>> Begin
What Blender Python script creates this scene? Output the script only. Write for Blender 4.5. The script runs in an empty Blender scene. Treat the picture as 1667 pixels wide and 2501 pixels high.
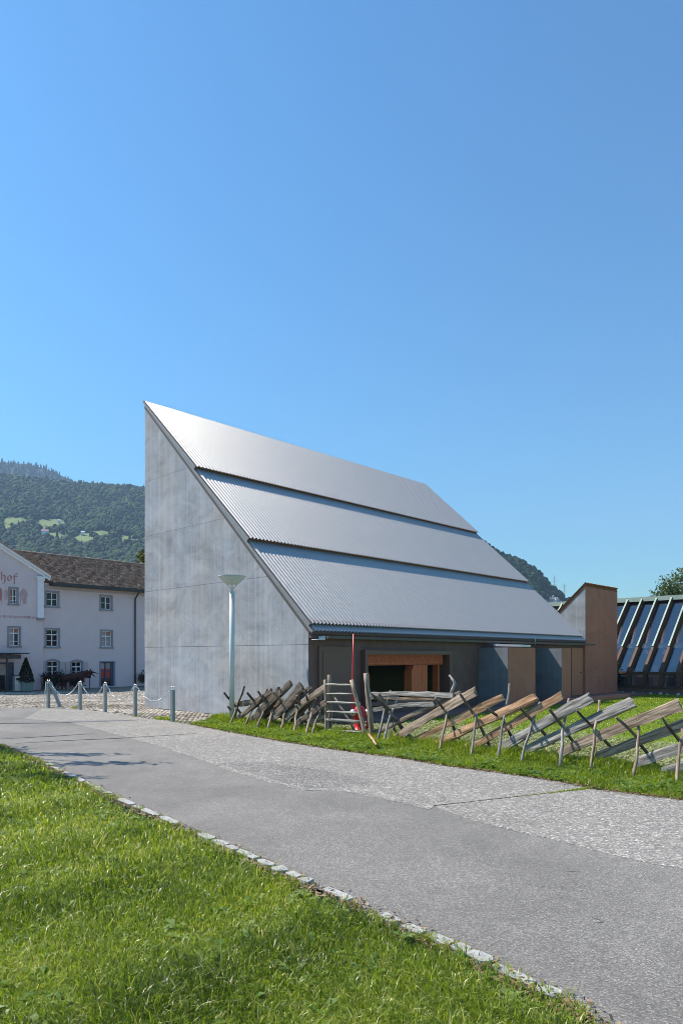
import bpy, math, random
import numpy as np
from mathutils import Vector, Matrix

rnd = random.Random(7)
rng = np.random.default_rng(11)
SC = bpy.context.scene
COL = SC.collection
R = math.radians

# ------------------------------------------------------------------ camera
F = 1667.0            # focal length in photograph pixels (24 mm on a 36 mm tall frame)
CX, HY, CH = 833.5, 1603.0, 1.65   # principal column, horizon row, eye height
cd = bpy.data.cameras.new('camera')
cam = bpy.data.objects.new('camera', cd); COL.objects.link(cam)
cam.location = (0, 0, CH); cam.rotation_euler = (R(90), 0, 0)
cd.sensor_fit = 'VERTICAL'; cd.sensor_height = 36; cd.sensor_width = 24; cd.lens = 24
cd.shift_y = (HY - 1250.5) / 2501
cd.clip_start = 0.1; cd.clip_end = 30000
SC.camera = cam

# ------------------------------------------------------------------ light
SUN = Vector((-0.99, 0.34, 1.35)).normalized()
w = bpy.data.worlds.new('World'); SC.world = w; w.use_nodes = True
wn = w.node_tree.nodes; wl = w.node_tree.links
sky = wn.new('ShaderNodeTexSky'); sky.sky_type = 'NISHITA'; sky.sun_disc = False
sky.sun_elevation = math.asin(SUN.z)
sky.sun_rotation = math.atan2(SUN.x, SUN.y)
sky.altitude = 500; sky.air_density = 1.5; sky.dust_density = 0.5; sky.ozone_density = 6.0
bg = wn['Background']; bg.inputs['Strength'].default_value = 0.07
sg = wn.new('ShaderNodeGamma'); sg.inputs['Gamma'].default_value = 1.3        # deeper, more saturated mountain air
st_ = wn.new('ShaderNodeMix'); st_.data_type = 'RGBA'; st_.blend_type = 'MULTIPLY'; st_.inputs[0].default_value = 1.0
st_.inputs[7].default_value = (0.66, 1.04, 1.04, 1)
wl.new(sky.outputs['Color'], sg.inputs['Color']); wl.new(sg.outputs['Color'], st_.inputs[6]); wl.new(st_.outputs[2], bg.inputs['Color'])
ld = bpy.data.lights.new('sun', 'SUN'); ld.energy = 5.0; ld.angle = R(0.53); ld.color = (1.0, 0.91, 0.80)
sun = bpy.data.objects.new('sun', ld); COL.objects.link(sun)
sun.location = (-60, 30, 90)
sun.rotation_euler = (-SUN).to_track_quat('-Z', 'Y').to_euler()
SC.view_settings.view_transform = 'Standard'; SC.view_settings.look = 'None'
SC.view_settings.exposure = 0.6; SC.view_settings.gamma = 1.0
SC.view_settings.use_curve_mapping = False
SC.cycles.use_denoising = True; SC.cycles.filter_width = 0.9
SC.cycles.max_bounces = 6; SC.cycles.diffuse_bounces = 3; SC.cycles.glossy_bounces = 3
SC.cycles.transparent_max_bounces = 8; SC.cycles.transmission_bounces = 4; SC.cycles.volume_bounces = 0

# ------------------------------------------------------------------ geometry of the place
def G(px, py, z=0.0):
    "ground point seen at a photograph pixel (planning only; everything stands at its real distance)"
    Y = F * (CH - z) / (py - HY)
    return ((px - CX) / F * Y, Y)
AX = (-0.7177, 0.6964)   # along the gable wall, front to back
BX = (0.6964, 0.7177)    # along the ridge
RZ = math.atan2(BX[1], BX[0])

def sstep(t):
    t = np.clip(t, 0, 1); return t * t * (3 - 2 * t)
def gz(x, y):
    return -0.65 * sstep((np.asarray(y, float) - 23) / 19) * np.clip((-np.asarray(x, float) - 2) / 5, 0, 1)

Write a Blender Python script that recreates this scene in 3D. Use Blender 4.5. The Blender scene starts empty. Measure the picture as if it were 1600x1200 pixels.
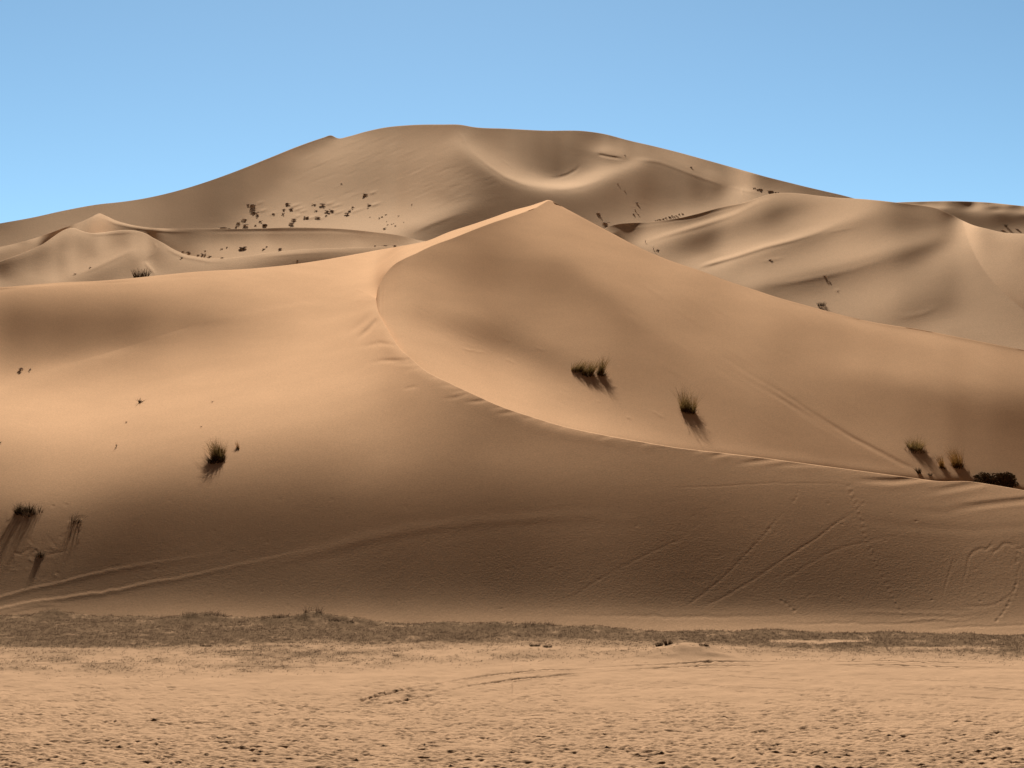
>> End
Task objective:
Send back the data above word for word, with the pictures left out.

Exercise answer:
What Blender Python script creates this scene? Output the script only. Write for Blender 4.5. The script runs in an empty Blender scene. Treat the picture as 1667 pixels wide and 2501 pixels high.
import bpy, math, random
import numpy as np
from mathutils import Vector, Matrix

rnd = random.Random(7)
rng = np.random.default_rng(11)
SC = bpy.context.scene
COL = SC.collection
R = math.radians

# ------------------------------------------------------------------ camera
F = 1667.0            # focal length in photograph pixels (24 mm on a 36 mm tall frame)
CX, HY, CH = 833.5, 1603.0, 1.65   # principal column, horizon row, eye height
cd = bpy.data.cameras.new('camera')
cam = bpy.data.objects.new('camera', cd); COL.objects.link(cam)
cam.location = (0, 0, CH); cam.rotation_euler = (R(90), 0, 0)
cd.sensor_fit = 'VERTICAL'; cd.sensor_height = 36; cd.sensor_width = 24; cd.lens = 24
cd.shift_y = (HY - 1250.5) / 2501
cd.clip_start = 0.1; cd.clip_end = 30000
SC.camera = cam

# ------------------------------------------------------------------ light
SUN = Vector((-0.99, 0.34, 1.35)).normalized()
w = bpy.data.worlds.new('World'); SC.world = w; w.use_nodes = True
wn = w.node_tree.nodes; wl = w.node_tree.links
sky = wn.new('ShaderNodeTexSky'); sky.sky_type = 'NISHITA'; sky.sun_disc = False
sky.sun_elevation = math.asin(SUN.z)
sky.sun_rotation = math.atan2(SUN.x, SUN.y)
sky.altitude = 500; sky.air_density = 1.5; sky.dust_density = 0.5; sky.ozone_density = 6.0
bg = wn['Background']; bg.inputs['Strength'].default_value = 0.07
sg = wn.new('ShaderNodeGamma'); sg.inputs['Gamma'].default_value = 1.3        # deeper, more saturated mountain air
st_ = wn.new('ShaderNodeMix'); st_.data_type = 'RGBA'; st_.blend_type = 'MULTIPLY'; st_.inputs[0].default_value = 1.0
st_.inputs[7].default_value = (0.66, 1.04, 1.04, 1)
wl.new(sky.outputs['Color'], sg.inputs['Color']); wl.new(sg.outputs['Color'], st_.inputs[6]); wl.new(st_.outputs[2], bg.inputs['Color'])
ld = bpy.data.lights.new('sun', 'SUN'); ld.energy = 5.0; ld.angle = R(0.53); ld.color = (1.0, 0.91, 0.80)
sun = bpy.data.objects.new('sun', ld); COL.objects.link(sun)
sun.location = (-60, 30, 90)
sun.rotation_euler = (-SUN).to_track_quat('-Z', 'Y').to_euler()
SC.view_settings.view_transform = 'Standard'; SC.view_settings.look = 'None'
SC.view_settings.exposure = 0.6; SC.view_settings.gamma = 1.0
SC.view_settings.use_curve_mapping = False
SC.cycles.use_denoising = True; SC.cycles.filter_width = 0.9
SC.cycles.max_bounces = 6; SC.cycles.diffuse_bounces = 3; SC.cycles.glossy_bounces = 3
SC.cycles.transparent_max_bounces = 8; SC.cycles.transmission_bounces = 4; SC.cycles.volume_bounces = 0

# ------------------------------------------------------------------ geometry of the place
def G(px, py, z=0.0):
    "ground point seen at a photograph pixel (planning only; everything stands at its real distance)"
    Y = F * (CH - z) / (py - HY)
    return ((px - CX) / F * Y, Y)
AX = (-0.7177, 0.6964)   # along the gable wall, front to back
BX = (0.6964, 0.7177)    # along the ridge
RZ = math.atan2(BX[1], BX[0])

def sstep(t):
    t = np.clip(t, 0, 1); return t * t * (3 - 2 * t)
def gz(x, y):
    return -0.65 * sstep((np.asarray(y, float) - 23) / 19) * np.clip((-np.asarray(x, float) - 2) / 5, 0, 1)

Write a Blender Python script that recreates this scene in 3D. Use Blender 4.5. The Blender scene starts empty. Measure the picture as if it were 1600x1200 pixels.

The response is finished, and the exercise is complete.